Его отстраненность – моменты, когда он замыкался в себе, становился холоден, недоступен – интерпретировалась Эмилией не как эмоциональная незрелость, защитная реакция или просто нежелание общаться, а как загадочность. Это была не пустота, а глубина, в которую ей предстояло проникнуть. Его молчаливые паузы, его уходы в себя были для нее не отвержением, а свидетельством напряженной внутренней жизни, той самой внутренней работы гения, к которой нельзя подходить с обычными мерками. Он не игнорировал ее – он думал, он творил, он погружался в свои миры, и ее задачей было терпеливо ждать у порога, пока он не вернется из своих странствий.

Его резкость – внезапные вспышки раздражения, саркастические замечания, бескомпромиссные суждения, которые могли задеть или обидеть, – проходили ту же процедуру романтизации. Эмилия видела в этом не агрессию или отсутствие эмпатии, а честность. Беспощадную, прямолинейную честность гения, который не способен и не желает лгать, притворяться, играть по правилам лицемерного общества. Его резкость становилась знаком подлинности, доказательством того, что он не такой, как все. Если его слова ранили, значит, они содержали правду, которую ей нужно было принять, чтобы стать достойной его. Боль от его слов воспринималась как необходимая плата за близость к источнику истины.

Даже его молчание, порой затяжное, гнетущее, которое могло быть проявлением пассивной агрессии или банального равнодушия, Эмилия трактовала исключительно как знак внутренней работы гения. Он не молчал – он вынашивал замыслы. Он не игнорировал ее вопросы – он искал на них ответы в глубинах своего сознания. Тишина вокруг него была наполнена смыслом, творческой энергией, предвкушением новых шедевров. Она училась читать это молчание, находить в нем скрытые послания, подтверждающие ее собственную значимость как музы, способной понять невысказанное.
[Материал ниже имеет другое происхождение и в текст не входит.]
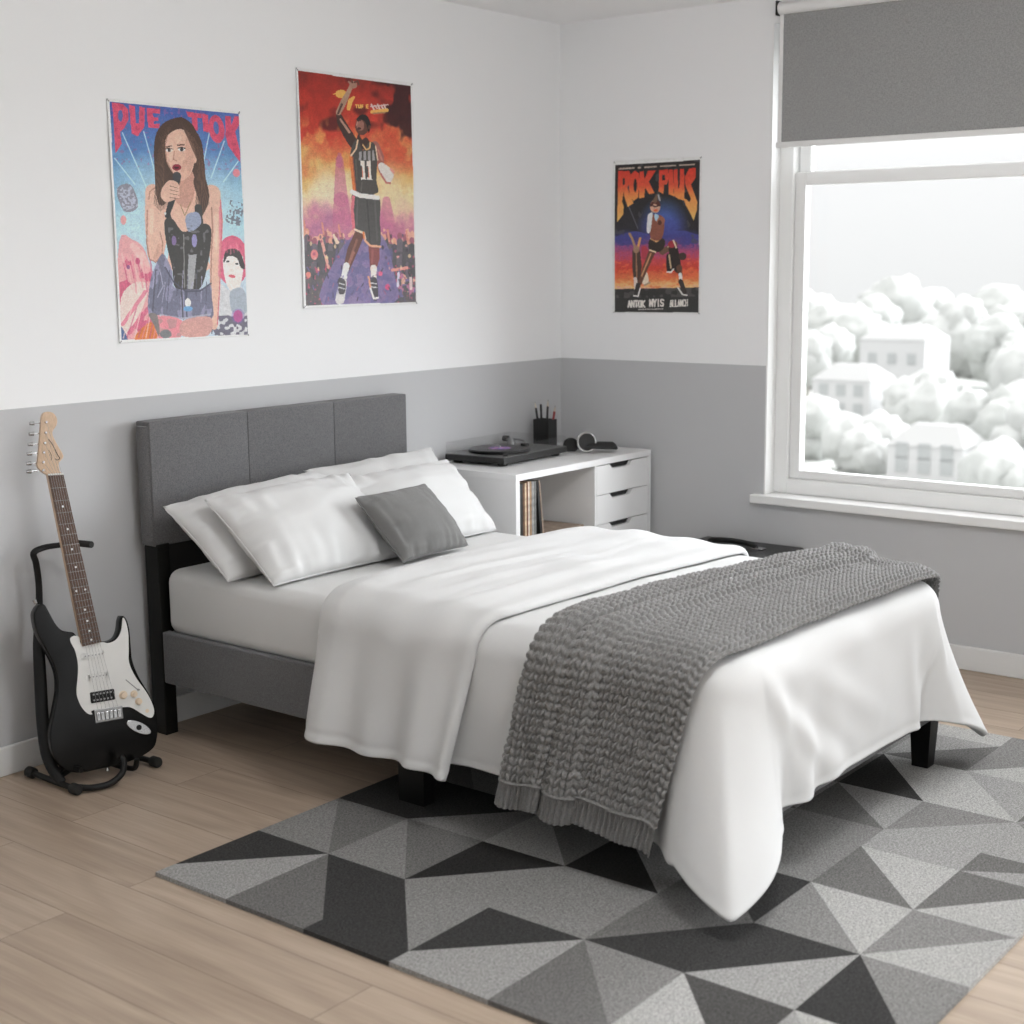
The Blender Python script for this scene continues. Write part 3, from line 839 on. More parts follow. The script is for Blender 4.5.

Таким образом, все потенциально негативные черты Джулиана не только не разрушали созданный ею образ, но, напротив, укрепляли его. Его «сложность», его «неудобность» становились дополнительными штрихами к портрету непонятого гения, лишь подчеркивающими его исключительность. Чем труднее он был, тем ценнее казалась миссия – понять, принять и спасти его своей любовью. Пьедестал становился все выше, а фигура на нем – все более сияющей и нереальной. Коронация гения состоялась в ее сознании, и возражения со стороны реальности уже не принимались. Эмилия обрела свой идеал, и теперь ей предстояло сделать все, чтобы этот идеал ожил и ответил на ее ожидания. Или, по крайней мере, чтобы мир поверил в его существование так же безоговорочно, как верила она сама.

Вслед за коронацией гения в собственном сознании, Эмилия приступила к формированию своей роли в его жизни. Это не было сознательным расчетом в тот момент, скорее – интуитивным движением души, продиктованным глубокой, почти органической необходимостью быть нужной. Эта потребность, возможно, коренившаяся в ее собственном анамнезе, в ее личной истории поиска смысла и признания, нашла идеальный объект приложения в фигуре «непонятого гения». Джулиан, с его романтизированными недостатками и преувеличенным талантом, стал тем полем, на котором она могла бы, наконец, проявить свою значимость, свою уникальность.

Она начала примерять на себя образ «хрупкой музы». Не кричащей, требующей внимания, а тихой, понимающей, почти эфемерной. Это была роль, идеально подходящая к мифу о Джулиане: страдающий творец нуждается в тонко чувствующей душе рядом, способной уловить малейшие вибрации его гения, снести его перепады настроения, стать тихой гаванью в бушующем море его внутреннего мира. Хрупкость здесь была не слабостью, а особой формой силы – силы эмпатии, интуиции, способности жертвовать собой ради высшей цели – служения таланту. Этот образ позволял ей приблизиться к нему, не вызывая отторжения, предлагая не требования, а понимание и принятие.